Sortir des liens néocolonialistes
Revenant sur l’annonce récente à Abidjan (Côte d’Ivoire), où elle a accompagné Emmanuel Macron, de la fin du franc CFA en faveur de l’ECO, Sira Sylla s’est également réjouie que ce soit des États africains qui aient demandé de mettre un terme au franc CFA. “Nous ne pouvons que nous féliciter de ce que la France sorte des instances de décision”, a-t-elle ajouté, se déclarant très fière d’avoir pu assister à ce moment “historique” empreint d’émotion.
Du coup, elle comprend mal les critiques dont le Président de la République continue de faire l’objet de la part de militants anti-CFA.
“Le handicap de la relation entre la France et l’Afrique, c’est que nous restons enlisés dans un passé post-colonialiste. Les Africains doivent prendre leur destin en main. Or, j’ai toujours l’impression qu’il y a un peu de schizophrénie. On voulait la fin du franc CFA. On l’a et c’est même annoncé. Mais on continue de pointer du doigt en direction d’Emmanuel Macron. Il n’est quand même pas tout seul dans cette affaire. Il y a bien une autre partie en face, qui est celle des chefs d’État africains de la zone franc”, s’insurge la parlementaire LREM.
Même si elle ne nie pas que des questions “sensibles”, comme l’augmentation subite des frais de scolarité pour les étudiants étrangers, la Loi Asile et immigration ou la présence omnipotente de grands groupes français tels que Bolloré, voire Auchan, peuvent empoisonner la relation entre la France et l’Afrique, elle rejette catégoriquement les accusations d’hypocrisie à l’encontre de “son” Président.

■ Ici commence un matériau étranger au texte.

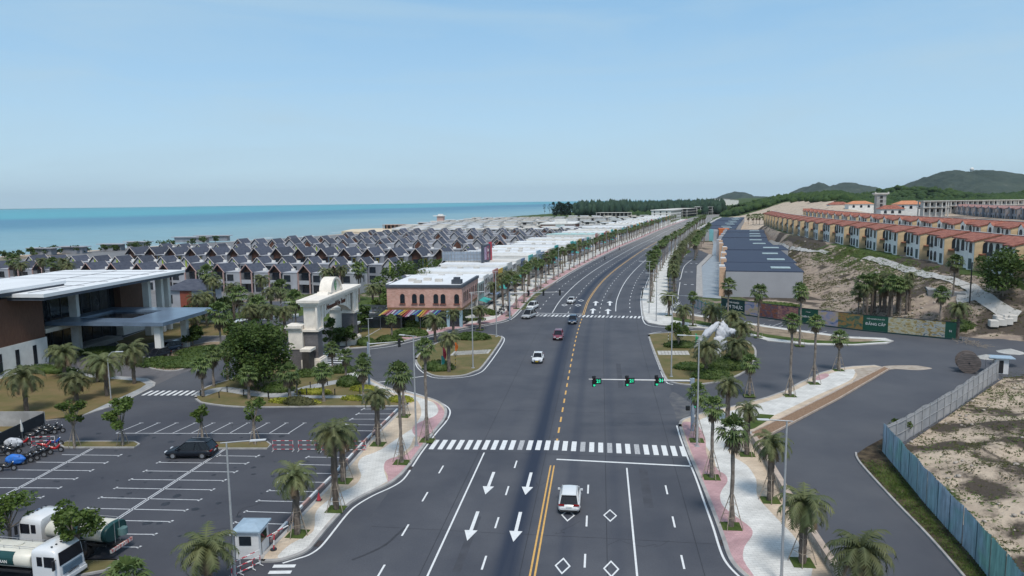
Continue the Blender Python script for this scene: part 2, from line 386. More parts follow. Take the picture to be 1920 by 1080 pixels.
    base = mixc(dirt, sand, rng(math2('ADD', sp.outputs[0], math2('MULTIPLY', math2('SUBTRACT', n1.outputs[0], .5), 1.6)), .42, .72))
    n4 = nn(t, 'ShaderNodeTexNoise', inp={'Scale': .16, 'Detail': 10, 'Roughness': .68}); L(O, n4.inputs['Vector'])
    base = mixc(base, (.080, .066, .054), rng(math2('ADD', n4.outputs[0], math2('MULTIPLY', sp.outputs[2], .42)), .57, .67))
    grass = mixc((.032, .06, .016), (.085, .115, .035), rng(n3.outputs[0], .35, .65))
    base = mixc(base, grass, rng(math2('ADD', math2('ADD', math2('MULTIPLY', n1.outputs[0], .6), math2('MULTIPLY', n3.outputs[0], .4)), math2('MULTIPLY', sp.outputs[1], .40)), .61, .69))
    L(base, b.inputs['Base Color'])
    bp = nn(t, 'ShaderNodeBump', inp={'Strength': .7, 'Distance': .35}); L(n2.outputs[0], bp.inputs['Height']); L(bp.outputs[0], b.inputs['Normal'])
    me.materials.append(m); o = bpy.data.objects.new('ground', me); COL.objects.link(o); struct(o)
build_ground()
def build_sea():
    P = [(-14000, -300), (14000, -300), (14000, 12400), (-14000, 12400)]
    a = MB(); n = 48; R = 12300
    a.add([(0, 0, -1.2)]+[(R*cs(2*math.pi*k/n), R*sn(2*math.pi*k/n), -1.2) for k in range(n)], [(0, 1+k, 1+(k+1) % n) for k in range(n)])
    m = bpy.data.materials.new('sea_water'); m.use_nodes = True; t = m.node_tree; L = t.links.new; b = t.nodes['Principled BSDF']
    b.inputs['Roughness'].default_value = .42; b.inputs['Specular IOR Level'].default_value = .28
    tc = nn(t, 'ShaderNodeTexCoord'); sp = nn(t, 'ShaderNodeSeparateXYZ'); L(tc.outputs['Object'], sp.inputs[0])
    # distance off shore ~ perpendicular to the coast (runs about 21 degrees east of north)
    a1 = nn(t, 'ShaderNodeMath', operation='MULTIPLY', inp={1: -.93}); L(sp.outputs[0], a1.inputs[0])
    a2 = nn(t, 'ShaderNodeMath', operation='MULTIPLY', inp={1: .36}); L(sp.outputs[1], a2.inputs[0])
    a3 = nn(t, 'ShaderNodeMath', operation='ADD'); L(a1.outputs[0], a3.inputs[0]); L(a2.outputs[0], a3.inputs[1])
    mp = nn(t, 'ShaderNodeMapping', inp={3: (.0009, .0009, .0009)}); L(tc.outputs['Object'], mp.inputs[0])
    no = nn(t, 'ShaderNodeTexNoise', inp={'Scale': 2.2, 'Detail': 5}); L(mp.outputs[0], no.inputs['Vector'])
    a4 = nn(t, 'ShaderNodeMath', operation='MULTIPLY_ADD', inp={1: 700, 2: -350}); L(no.outputs[0], a4.inputs[0])
    a5 = nn(t, 'ShaderNodeMath', operation='ADD'); L(a3.outputs[0], a5.inputs[0]); L(a4.outputs[0], a5.inputs[1])
    mr = nn(t, 'ShaderNodeMapRange', inp={1: 350, 2: 3950}); L(a5.outputs[0], mr.inputs[0])
    rp = nn(t, 'ShaderNodeValToRGB'); L(mr.outputs[0], rp.inputs[0]); e = rp.color_ramp.elements
    e[0].position = 0; e[0].color = (.22, .31, .33, 1); e[1].position = 1; e[1].color = (.06, .30, .365, 1)
    for q, c in ((.05, (.19, .33, .37)), (.11, (.13, .28, .35)), (.19, (.065, .20, .29)), (.30, (.055, .19, .29)), (.40, (.065, .31, .37)), (.7, (.065, .315, .38))): x = e.new(q); x.color = (*c, 1)
    n2 = nn(t, 'ShaderNodeTexNoise', inp={'Scale': .03, 'Detail': 8, 'Roughness': .65}); mp2 = nn(t, 'ShaderNodeMapping', inp={3: (1, 3, 1), 2: (0, 0, .4)}); L(tc.outputs['Object'], mp2.inputs[0]); L(mp2.outputs[0], n2.inputs['Vector'])
    r2 = nn(t, 'ShaderNodeMapRange', inp={1: .3, 2: .7, 3: .86, 4: 1.14}); L(n2.outputs[0], r2.inputs[0])
    hv = nn(t, 'ShaderNodeHueSaturation'); L(rp.outputs[0], hv.inputs['Color']); L(r2.outputs[0], hv.inputs['Value']); L(hv.outputs[0], b.inputs['Base Color'])
    wv = nn(t, 'ShaderNodeTexNoise', inp={'Scale': .35, 'Detail': 6, 'Roughness': .6}); L(tc.outputs['Object'], wv.inputs['Vector'])
    bp = nn(t, 'ShaderNodeBump', inp={'Strength': .5, 'Distance': .6}); L(wv.outputs[0], bp.inputs['Height']); L(bp.outputs[0], b.inputs['Normal'])
    struct(a.obj('sea', m))
    s = MB(); yy = [430+i*6 for i in range(130)]
    for k, off_ in enumerate((2, -14, -32)):
        for i in range(len(yy)-1):
            y = yy[i]; q = nz(y*.02, k*5.0)
            if q < -.12+.12*k: continue
            x0 = coastx(y)-off_*-1+3*nz(y*.05, k); x1 = coastx(yy[i+1])-off_*-1+3*nz(yy[i+1]*.05, k); wd = 1.2+2*abs(nz(y*.3, k))
            s.add([(x0-wd, y, -1.12), (x0+wd, y, -1.12), (x1+wd, yy[i+1], -1.12), (x1-wd, yy[i+1], -1.12)], [(0, 1, 2, 3)])
    tag(s.obj('surf', mat('foam', (.75, .78, .78), .9, .1, .2)), None, None, kind='structure')
build_sea()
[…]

Le plus important, pour elle, est de conserver intacte sa détermination à faire bouger les lignes en poursuivant son combat auprès des diasporas africaines, qu’elle veut de plus en plus impliquer dans la nouvelle politique africaine de la France et au sein de la Francophonie:
“C’est en tous cas le sens de mon engagement aux côtés d’Emmanuel Macron pour que les diasporas africaines s’impliquent davantage dans la co-construction de relations apaisées”, confie Sira Sylla.